Statements and Speeches

For the past eight years, the Bush Administration has not provided the leadership we need on some of the biggest environmental challenges of our time – global warming, energy independence and cleaning up our nation’s air.

But beyond just refusing to do its part, the Administration has also held up any federal regulation on climate change – despite the Supreme Court ruling that the regulation of carbon dioxide is required under the Clean Air Act.

The D.C. Circuit Court of Appeals has had a field day beating up the Bush Administration’s fossil fuel emissions regulations – and rightly so. That court’s decisions have sent the EPA back to the drawing board to rewrite the rules that reduce sulfur dioxide, nitrogen oxide and mercury emissions.

So we start this 111th Congress pretty much where we were eight years ago – with no meaningful federal regulations to clean up our dirtiest fossil-fuel power plants. And while we wait for the Bush Administration to act, our nation is left breathing dirty air. 

We can no longer afford inaction on climate change or air pollution.

Starting today, here in this committee, we must send the right signals to the industry that will impact their decisions tomorrow and in years to come.

Quite simply, how we address many environmental issues today will directly impact future generations. As New York Times columnist Thomas Friedman said: “It’s not about just lighting up our house, it’s about lighting up our future.”

And unfortunately, the next EPA Administrator and CEQ Chairman must address a host of problems at the same time our country faces its worst economic crisis in decades.

We need leaders who can build alliances, work with Congress, and determine a path forward that both strengthens the economy and protects the environment.

I can think of no one more qualified and ready to lead the Environmental Protection Agency and the Council of Environmental Quality during these challenging times than Lisa Jackson and Nancy Sutley.

Ms. Jackson and Ms. Sutely are both principled and pragmatic advocates for environmental and energy issues. Both with strong resumes at the state and federal levels, and with an especially good track record when it comes to clean air.

Ms. Jackson and I both come from states that are at the end of what I like to call “the nation’s tailpipe.” The bulk of air pollution in states like Delaware and New Jersey comes from emissions generated by power plants in other states. It harms our health and inhibits our states’ economic activity, but we have no control over the sources of this pollution.

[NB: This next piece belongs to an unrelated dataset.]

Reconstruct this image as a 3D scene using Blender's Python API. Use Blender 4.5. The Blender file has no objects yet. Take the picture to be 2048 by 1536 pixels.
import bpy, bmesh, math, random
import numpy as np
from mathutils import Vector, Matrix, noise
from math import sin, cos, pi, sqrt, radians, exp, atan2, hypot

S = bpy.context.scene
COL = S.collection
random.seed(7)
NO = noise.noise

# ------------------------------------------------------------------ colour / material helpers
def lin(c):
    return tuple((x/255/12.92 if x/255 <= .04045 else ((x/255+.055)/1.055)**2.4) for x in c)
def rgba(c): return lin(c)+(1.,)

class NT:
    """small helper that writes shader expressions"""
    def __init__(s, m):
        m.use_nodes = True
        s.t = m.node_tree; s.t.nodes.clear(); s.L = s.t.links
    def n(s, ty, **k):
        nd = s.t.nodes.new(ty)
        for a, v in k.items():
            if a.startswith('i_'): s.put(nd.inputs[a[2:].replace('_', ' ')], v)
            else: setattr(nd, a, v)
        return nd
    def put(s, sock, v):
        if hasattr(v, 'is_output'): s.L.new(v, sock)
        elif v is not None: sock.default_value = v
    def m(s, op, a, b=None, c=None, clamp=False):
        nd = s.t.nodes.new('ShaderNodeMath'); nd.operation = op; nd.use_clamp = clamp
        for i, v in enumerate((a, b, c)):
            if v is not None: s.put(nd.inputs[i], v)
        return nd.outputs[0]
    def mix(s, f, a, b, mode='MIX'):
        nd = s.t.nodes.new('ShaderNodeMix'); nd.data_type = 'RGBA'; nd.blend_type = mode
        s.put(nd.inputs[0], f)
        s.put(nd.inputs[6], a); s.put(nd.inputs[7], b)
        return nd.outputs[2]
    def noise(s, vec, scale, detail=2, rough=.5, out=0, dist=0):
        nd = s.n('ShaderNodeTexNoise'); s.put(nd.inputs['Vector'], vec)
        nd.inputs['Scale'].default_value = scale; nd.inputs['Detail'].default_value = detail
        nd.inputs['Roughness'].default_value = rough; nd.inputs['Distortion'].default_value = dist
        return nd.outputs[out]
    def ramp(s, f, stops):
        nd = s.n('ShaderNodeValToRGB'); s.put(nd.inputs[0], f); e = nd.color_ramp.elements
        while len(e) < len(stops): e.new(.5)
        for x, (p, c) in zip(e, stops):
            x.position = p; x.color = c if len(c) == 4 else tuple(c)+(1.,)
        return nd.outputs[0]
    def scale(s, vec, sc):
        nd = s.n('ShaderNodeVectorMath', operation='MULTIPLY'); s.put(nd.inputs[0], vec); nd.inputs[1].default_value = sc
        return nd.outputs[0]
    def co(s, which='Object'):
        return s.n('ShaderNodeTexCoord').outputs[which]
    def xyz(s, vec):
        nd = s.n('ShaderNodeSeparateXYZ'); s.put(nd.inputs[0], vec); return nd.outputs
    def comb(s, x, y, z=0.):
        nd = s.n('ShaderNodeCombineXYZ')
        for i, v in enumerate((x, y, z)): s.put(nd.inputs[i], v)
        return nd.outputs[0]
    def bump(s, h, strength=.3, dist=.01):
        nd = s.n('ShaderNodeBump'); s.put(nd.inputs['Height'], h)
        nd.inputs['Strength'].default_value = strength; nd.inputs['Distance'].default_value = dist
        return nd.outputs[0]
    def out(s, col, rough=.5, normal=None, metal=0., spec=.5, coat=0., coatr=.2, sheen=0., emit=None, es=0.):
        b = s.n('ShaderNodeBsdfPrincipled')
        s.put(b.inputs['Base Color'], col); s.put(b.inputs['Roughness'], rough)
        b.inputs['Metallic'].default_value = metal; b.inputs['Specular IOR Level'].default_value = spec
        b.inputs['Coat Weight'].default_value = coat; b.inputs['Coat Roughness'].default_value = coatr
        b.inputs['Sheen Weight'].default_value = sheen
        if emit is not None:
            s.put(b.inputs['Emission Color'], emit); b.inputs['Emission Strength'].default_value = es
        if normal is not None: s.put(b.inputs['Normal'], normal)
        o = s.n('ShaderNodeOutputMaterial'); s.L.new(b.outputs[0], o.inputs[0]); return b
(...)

As Chairman of the Senate Subcommittee on Clean Air and Nuclear Safety, I especially look forward to working with Ms. Jackson and Ms. Sutley on developing stronger air quality regulations on our country’s aging fossil fuel power fleet.  

Let me put it simply: Continued inaction on clean air legislation means that tens of thousands of Americans will die prematurely from lung-related illnesses.

Inaction means that thousands of children, who would have been born healthy, will be born with birth defects from mercury poisoning.

We cannot afford to ignore the other pollutants, while we address climate.

So Ms. Jackson shares my vision of developing a comprehensive, national approach to slashing harmful emissions from power plants and I hope she continues to share this concern.

Both Ms. Jackson and Ms. Sutley have been very active on climate change and clean energy. 

I look forward hearing more about Ms. Sutely’s and Ms. Jackson’s experiences and lessons learned as we look to drafting an economy-wide climate legislation.

When talking about climate change mitigation, we cannot forget the transportation sector. 

The transportation sector is responsible for about 30 percent of greenhouse gas emissions in the United States. Any climate change strategy we develop must also require substantial reductions from our transportation sector. This will mean more fuel efficient cars and cleaner burning fuels, as well as convenient, reliable alternatives to driving.

But if we are asking the car companies and oil companies to contribute to the solution, we must require the same of ourselves by improving our nation’s transportation systems. I hope that Ms. Jackson and EPA will work closely with the Department of Transportation to ensure that this area is not overlooked in any developing climate initiative. In fact, I hope this new administration views the Department of Transportation as a key player on its climate and energy team. I believe Ms. Sutley can help facilitate these conversations.

Ms. Jackson and Ms. Sutley, you have been nominated to serve at an historic time. The opportunities you will have to shape the future of our nation’s environmental policy are truly monumental. And I have confidence that you can, and will, rise to the challenges presented to you. Thank you.